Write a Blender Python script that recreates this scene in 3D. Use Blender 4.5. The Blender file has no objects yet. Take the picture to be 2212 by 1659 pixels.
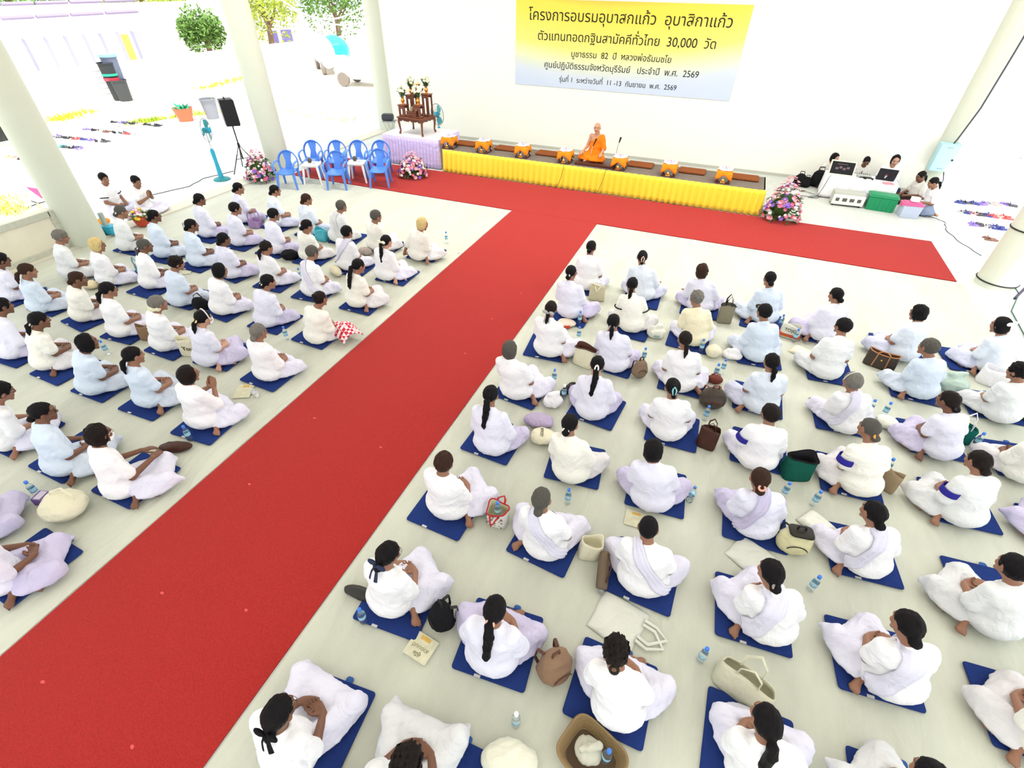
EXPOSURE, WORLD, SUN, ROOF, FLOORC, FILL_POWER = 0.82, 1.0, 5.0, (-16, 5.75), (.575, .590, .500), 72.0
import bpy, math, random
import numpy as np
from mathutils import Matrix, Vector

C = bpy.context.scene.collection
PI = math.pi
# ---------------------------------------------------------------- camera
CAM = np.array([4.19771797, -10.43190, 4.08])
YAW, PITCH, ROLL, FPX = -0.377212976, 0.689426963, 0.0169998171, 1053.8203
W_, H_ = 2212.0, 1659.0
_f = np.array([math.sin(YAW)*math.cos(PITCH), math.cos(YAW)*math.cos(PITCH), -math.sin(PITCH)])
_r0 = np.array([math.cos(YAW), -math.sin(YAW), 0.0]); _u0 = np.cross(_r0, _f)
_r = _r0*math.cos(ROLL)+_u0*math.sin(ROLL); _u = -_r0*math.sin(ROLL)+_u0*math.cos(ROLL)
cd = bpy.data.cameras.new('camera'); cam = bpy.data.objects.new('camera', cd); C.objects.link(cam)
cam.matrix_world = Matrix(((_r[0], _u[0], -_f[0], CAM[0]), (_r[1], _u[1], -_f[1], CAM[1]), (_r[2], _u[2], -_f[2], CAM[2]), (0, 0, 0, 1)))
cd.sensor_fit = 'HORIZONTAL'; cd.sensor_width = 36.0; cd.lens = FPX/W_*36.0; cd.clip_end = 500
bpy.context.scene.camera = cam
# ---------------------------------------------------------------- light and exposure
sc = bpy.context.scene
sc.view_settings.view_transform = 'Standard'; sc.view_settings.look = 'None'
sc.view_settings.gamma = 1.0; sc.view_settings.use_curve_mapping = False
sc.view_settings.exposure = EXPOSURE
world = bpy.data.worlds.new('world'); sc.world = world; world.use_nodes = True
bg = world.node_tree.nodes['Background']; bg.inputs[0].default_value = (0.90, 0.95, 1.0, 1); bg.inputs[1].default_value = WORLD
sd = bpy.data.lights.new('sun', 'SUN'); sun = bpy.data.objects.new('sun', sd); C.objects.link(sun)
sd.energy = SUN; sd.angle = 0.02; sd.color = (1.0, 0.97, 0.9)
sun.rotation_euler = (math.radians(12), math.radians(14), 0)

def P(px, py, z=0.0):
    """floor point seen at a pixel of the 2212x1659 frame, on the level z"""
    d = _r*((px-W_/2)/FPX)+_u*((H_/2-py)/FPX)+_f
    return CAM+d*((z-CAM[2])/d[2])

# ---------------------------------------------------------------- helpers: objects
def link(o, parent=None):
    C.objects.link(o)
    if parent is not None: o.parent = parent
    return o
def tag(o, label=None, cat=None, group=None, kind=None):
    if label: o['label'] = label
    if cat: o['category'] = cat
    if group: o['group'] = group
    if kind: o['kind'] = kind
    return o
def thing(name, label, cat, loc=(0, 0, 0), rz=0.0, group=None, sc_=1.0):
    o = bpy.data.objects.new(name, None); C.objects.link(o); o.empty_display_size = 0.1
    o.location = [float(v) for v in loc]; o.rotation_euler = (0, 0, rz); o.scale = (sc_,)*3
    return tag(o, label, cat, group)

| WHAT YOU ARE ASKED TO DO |
Which lines include the word "scene"? Copy every one of them.

| TASK OUTPUT |
Write a Blender Python script that recreates this scene in 3D. Use Blender 4.5. The Blender file has no objects yet. Take the picture to be 2212 by 1659 pixels.
C = bpy.context.scene.collection
bpy.context.scene.camera = cam
sc = bpy.context.scene